Mr Annan’s task was made slightly easier by progress on the international force, with European governments on Friday pledging up to 7,000 troops for an expanded peacekeeping operation in southern Lebanon, which should allow for the withdrawal of Israeli troops.

But officials in Beirut said Israel’s continued blockade of the airport and ports was reinforcing an atmosphere of instability and undercutting a government that has to negotiate every step of the ceasefire resolution with Hizbollah.

Mr Annan’s talks in Beirut are likely to cover the government’s compromise with Hizbollah over the southern demilitarised zone, where the militant group has agreed to conceal its weapons but not to disarm.

Lebanese officials said a crucial Lebanese wish is an Israeli withdrawal from the Shebaa Farms, a border strip that Israel says belongs to Syria, not Lebanon. But Mr Annan will face stiff opposition to a withdrawal from an Israeli government that insists leaving Shebaa would reward Hizbollah.

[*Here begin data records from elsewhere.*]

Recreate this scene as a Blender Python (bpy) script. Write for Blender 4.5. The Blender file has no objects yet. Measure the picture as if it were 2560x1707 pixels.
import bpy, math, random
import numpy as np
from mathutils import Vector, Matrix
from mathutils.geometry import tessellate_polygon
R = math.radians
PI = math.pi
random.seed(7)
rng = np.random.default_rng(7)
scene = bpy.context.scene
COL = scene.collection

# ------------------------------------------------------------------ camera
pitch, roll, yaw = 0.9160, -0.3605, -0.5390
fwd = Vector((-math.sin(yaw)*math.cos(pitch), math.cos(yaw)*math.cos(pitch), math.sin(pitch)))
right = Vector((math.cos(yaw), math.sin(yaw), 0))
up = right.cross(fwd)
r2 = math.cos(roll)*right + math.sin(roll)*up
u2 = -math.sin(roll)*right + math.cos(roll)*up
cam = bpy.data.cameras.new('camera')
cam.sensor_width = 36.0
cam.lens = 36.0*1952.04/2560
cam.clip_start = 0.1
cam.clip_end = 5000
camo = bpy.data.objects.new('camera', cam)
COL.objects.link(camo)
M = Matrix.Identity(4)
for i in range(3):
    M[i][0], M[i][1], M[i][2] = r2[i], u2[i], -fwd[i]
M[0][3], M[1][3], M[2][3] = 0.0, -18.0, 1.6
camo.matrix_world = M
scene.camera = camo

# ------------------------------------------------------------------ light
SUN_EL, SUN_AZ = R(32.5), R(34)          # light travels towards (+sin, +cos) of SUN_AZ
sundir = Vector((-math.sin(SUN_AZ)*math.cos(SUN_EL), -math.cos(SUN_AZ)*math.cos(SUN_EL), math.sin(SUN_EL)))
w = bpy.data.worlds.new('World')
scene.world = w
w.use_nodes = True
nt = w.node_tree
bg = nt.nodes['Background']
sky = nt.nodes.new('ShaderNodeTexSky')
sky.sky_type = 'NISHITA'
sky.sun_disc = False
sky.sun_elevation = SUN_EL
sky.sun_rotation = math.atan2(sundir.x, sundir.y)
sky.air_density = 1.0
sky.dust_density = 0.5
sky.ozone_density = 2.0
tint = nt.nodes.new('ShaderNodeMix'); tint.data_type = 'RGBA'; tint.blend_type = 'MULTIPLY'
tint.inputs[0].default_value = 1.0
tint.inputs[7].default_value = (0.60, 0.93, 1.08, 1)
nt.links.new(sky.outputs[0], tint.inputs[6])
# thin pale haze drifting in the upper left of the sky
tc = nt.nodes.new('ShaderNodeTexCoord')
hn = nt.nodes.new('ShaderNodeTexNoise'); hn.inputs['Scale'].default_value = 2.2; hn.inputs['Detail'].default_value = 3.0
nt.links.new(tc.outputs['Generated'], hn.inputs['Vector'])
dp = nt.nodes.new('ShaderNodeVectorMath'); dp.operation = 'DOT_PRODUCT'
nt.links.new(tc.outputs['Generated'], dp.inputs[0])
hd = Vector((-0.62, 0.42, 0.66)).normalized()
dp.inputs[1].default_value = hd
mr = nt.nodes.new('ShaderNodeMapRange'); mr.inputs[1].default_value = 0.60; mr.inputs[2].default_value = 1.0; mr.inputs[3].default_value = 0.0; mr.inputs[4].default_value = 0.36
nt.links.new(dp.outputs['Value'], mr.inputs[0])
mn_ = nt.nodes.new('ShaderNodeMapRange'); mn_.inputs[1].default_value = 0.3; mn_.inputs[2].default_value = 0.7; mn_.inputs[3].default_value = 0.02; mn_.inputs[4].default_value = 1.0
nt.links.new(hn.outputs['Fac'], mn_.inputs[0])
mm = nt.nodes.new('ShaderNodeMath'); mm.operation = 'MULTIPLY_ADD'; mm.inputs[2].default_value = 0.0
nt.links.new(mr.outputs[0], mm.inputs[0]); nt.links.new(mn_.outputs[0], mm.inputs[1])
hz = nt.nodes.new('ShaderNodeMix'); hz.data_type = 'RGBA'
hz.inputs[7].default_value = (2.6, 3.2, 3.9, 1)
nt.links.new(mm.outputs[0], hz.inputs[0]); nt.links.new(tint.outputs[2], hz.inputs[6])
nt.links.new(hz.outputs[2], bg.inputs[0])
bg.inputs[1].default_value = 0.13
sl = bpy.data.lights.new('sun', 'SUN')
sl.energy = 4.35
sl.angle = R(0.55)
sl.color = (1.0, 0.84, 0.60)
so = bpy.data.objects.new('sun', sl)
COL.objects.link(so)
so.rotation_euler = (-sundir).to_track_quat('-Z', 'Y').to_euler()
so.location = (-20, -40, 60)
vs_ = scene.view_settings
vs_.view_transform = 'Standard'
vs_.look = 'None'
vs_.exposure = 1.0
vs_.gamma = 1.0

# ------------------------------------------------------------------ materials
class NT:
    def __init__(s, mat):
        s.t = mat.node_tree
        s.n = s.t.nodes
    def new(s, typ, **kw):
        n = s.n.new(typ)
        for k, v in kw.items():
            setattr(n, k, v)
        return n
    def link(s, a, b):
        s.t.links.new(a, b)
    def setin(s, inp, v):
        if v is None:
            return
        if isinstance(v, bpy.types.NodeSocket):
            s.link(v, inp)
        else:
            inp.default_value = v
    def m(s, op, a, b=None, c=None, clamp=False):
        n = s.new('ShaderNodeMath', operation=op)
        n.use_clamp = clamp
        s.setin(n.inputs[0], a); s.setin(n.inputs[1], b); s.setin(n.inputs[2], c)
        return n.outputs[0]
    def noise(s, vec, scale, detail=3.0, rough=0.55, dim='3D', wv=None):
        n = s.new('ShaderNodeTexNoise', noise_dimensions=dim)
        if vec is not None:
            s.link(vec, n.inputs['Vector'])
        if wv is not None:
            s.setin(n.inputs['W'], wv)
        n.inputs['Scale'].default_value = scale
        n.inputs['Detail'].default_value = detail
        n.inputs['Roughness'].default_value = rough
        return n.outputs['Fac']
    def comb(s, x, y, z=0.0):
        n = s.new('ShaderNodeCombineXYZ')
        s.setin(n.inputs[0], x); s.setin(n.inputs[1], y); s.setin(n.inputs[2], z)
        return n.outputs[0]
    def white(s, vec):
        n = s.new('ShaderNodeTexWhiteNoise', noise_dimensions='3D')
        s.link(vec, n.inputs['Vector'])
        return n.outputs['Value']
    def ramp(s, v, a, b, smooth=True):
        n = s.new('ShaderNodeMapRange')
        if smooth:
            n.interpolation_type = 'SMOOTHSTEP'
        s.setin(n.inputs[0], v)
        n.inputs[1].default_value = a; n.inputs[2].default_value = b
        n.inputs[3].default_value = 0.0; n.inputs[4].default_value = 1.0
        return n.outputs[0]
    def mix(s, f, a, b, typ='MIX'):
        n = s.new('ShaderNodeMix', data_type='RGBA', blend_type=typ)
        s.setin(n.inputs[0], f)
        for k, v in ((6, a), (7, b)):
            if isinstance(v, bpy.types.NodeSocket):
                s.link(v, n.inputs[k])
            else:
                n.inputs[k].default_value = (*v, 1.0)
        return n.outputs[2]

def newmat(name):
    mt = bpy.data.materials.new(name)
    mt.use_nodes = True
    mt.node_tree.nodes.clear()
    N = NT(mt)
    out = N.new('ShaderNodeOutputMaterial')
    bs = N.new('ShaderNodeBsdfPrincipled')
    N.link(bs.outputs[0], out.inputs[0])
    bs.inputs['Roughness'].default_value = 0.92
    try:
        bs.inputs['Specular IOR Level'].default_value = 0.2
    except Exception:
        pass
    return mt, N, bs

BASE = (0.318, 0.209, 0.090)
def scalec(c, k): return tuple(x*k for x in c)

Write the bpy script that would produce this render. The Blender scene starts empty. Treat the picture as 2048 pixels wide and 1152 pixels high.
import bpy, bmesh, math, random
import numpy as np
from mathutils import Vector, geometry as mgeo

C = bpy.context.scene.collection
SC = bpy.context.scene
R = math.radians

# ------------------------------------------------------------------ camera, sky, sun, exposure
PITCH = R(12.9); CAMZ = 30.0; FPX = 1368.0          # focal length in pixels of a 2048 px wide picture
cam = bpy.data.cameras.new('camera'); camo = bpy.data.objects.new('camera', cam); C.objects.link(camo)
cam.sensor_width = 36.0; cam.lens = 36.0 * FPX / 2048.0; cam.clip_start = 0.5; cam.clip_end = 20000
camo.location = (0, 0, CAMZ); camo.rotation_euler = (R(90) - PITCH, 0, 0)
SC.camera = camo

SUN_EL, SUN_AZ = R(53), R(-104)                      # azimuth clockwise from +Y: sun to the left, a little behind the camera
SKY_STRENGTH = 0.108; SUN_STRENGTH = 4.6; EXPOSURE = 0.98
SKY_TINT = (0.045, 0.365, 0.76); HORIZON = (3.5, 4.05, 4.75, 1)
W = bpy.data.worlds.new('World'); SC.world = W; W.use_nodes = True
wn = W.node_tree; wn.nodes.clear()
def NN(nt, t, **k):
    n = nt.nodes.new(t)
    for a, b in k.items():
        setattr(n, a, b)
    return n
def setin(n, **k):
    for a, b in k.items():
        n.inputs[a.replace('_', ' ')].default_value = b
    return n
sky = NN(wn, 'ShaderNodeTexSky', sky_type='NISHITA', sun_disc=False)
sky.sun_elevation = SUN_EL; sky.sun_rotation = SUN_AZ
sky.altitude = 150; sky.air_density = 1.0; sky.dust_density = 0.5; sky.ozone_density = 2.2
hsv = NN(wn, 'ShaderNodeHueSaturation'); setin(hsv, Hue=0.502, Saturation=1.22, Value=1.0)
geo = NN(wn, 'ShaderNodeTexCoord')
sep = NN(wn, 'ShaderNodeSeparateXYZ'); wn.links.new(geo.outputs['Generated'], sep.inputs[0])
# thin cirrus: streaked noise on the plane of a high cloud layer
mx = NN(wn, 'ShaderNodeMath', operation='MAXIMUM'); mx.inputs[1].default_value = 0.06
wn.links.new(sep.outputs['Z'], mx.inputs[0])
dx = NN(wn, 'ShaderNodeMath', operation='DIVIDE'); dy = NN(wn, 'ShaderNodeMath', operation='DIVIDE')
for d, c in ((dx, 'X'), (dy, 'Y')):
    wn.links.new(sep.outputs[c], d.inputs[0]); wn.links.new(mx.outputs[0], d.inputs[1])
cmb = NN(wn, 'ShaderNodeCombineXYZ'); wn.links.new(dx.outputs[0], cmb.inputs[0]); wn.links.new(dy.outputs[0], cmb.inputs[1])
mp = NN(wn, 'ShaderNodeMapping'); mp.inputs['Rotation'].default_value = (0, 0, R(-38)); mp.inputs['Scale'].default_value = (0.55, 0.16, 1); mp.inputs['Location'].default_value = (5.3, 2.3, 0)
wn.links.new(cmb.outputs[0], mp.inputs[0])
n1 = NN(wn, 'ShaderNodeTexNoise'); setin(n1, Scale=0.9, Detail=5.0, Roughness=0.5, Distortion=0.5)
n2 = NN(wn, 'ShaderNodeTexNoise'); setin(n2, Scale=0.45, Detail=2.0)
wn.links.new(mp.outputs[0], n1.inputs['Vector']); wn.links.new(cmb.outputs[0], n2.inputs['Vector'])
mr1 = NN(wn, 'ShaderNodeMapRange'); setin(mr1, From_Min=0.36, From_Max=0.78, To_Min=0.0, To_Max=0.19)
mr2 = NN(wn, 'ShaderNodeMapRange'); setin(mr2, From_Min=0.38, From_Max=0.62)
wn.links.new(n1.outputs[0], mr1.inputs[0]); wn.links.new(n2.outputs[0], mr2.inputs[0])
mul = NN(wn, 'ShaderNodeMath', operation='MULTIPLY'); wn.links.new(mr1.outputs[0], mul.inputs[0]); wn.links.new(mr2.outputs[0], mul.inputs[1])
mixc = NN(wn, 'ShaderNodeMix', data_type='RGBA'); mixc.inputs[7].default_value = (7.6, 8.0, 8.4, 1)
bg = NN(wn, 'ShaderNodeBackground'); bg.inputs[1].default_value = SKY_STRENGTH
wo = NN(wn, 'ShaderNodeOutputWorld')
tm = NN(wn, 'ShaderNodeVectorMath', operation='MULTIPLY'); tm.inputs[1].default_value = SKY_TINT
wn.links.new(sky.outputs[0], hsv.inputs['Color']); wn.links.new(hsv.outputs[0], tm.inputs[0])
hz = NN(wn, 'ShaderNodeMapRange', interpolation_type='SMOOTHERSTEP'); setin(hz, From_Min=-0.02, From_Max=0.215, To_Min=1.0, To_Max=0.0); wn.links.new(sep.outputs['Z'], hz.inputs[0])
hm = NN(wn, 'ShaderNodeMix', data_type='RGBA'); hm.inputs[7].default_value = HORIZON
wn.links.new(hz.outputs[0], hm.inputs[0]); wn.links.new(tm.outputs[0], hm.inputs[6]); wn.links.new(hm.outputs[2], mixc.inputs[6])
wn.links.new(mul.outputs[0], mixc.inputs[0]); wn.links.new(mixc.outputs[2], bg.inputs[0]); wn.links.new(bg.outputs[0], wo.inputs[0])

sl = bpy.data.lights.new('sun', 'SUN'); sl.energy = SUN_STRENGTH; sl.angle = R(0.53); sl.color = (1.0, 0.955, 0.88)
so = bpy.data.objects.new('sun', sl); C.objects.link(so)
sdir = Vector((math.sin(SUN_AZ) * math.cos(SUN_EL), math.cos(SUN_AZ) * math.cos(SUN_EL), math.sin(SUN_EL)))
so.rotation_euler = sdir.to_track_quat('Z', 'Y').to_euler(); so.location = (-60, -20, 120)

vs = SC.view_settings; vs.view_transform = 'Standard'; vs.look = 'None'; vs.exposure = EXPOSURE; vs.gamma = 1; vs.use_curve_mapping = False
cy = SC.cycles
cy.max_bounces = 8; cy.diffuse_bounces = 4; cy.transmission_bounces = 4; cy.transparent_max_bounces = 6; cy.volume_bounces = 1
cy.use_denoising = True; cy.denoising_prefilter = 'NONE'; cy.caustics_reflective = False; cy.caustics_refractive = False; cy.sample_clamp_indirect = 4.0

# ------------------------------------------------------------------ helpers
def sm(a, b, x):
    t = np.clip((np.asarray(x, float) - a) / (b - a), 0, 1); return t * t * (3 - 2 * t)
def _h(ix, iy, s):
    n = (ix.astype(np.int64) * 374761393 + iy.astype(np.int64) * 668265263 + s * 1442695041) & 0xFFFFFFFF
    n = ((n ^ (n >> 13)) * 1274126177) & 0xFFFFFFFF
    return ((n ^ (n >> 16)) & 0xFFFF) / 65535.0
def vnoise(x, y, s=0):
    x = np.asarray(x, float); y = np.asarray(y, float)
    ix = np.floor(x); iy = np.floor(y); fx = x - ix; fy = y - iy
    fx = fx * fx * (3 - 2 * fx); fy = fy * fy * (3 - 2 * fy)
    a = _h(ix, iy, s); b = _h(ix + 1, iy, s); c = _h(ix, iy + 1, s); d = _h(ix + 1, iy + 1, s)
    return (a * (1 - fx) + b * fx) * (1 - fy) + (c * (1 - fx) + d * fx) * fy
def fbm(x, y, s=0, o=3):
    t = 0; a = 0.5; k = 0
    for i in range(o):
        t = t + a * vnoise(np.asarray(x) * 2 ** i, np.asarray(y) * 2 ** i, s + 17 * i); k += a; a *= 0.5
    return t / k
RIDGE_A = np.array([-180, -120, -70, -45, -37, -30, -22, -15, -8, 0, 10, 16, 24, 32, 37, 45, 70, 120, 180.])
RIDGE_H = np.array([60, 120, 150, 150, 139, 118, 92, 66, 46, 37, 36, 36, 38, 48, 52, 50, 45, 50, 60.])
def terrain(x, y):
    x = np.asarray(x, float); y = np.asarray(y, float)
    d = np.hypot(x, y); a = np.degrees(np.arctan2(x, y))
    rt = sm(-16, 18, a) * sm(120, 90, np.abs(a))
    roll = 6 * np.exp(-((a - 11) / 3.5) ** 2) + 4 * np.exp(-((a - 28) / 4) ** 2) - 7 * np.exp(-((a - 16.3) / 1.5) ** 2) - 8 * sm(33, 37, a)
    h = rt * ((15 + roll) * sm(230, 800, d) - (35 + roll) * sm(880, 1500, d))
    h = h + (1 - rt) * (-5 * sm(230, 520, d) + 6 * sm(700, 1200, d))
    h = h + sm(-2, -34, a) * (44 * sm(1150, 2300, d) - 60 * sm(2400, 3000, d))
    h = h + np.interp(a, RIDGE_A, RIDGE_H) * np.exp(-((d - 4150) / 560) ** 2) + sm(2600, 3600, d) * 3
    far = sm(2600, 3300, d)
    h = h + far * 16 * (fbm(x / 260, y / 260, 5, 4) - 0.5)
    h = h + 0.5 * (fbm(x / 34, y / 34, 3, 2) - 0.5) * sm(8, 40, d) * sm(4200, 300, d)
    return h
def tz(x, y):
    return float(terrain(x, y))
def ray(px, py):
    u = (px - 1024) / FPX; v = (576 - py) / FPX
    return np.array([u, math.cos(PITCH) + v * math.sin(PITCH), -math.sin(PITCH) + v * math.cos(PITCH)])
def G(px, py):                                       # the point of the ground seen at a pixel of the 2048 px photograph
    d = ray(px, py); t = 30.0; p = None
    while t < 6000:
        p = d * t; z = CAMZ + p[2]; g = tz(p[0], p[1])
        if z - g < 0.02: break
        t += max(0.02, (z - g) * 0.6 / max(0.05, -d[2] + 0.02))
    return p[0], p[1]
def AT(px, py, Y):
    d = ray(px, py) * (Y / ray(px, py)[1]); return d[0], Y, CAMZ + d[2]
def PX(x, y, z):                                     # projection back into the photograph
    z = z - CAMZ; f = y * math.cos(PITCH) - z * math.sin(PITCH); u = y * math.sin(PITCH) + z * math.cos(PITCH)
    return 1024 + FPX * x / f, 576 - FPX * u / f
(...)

But officials in Beirut argue regaining control over Shebaa would remove a key justification for the existence of Hizbollah’s military wing and bolster government efforts to gradually absorb the group into the Lebanese army.

Mr Annan’s stops in Damascus and Tehran, Hizbollah’s two outside backers, underline his recognition that stability in Lebanon requires their co-operation.

But in both capitals he is likely to hear denials of involvement in weapons supplies to Hizbollah. In Syria, he will also hear appeals for a resumption of Syrian-Israeli peace talks amid hopes in Damascus that the Lebanon conflict will help it regain the Golan Heights, occupied by Israel in the 1967 Middle East war.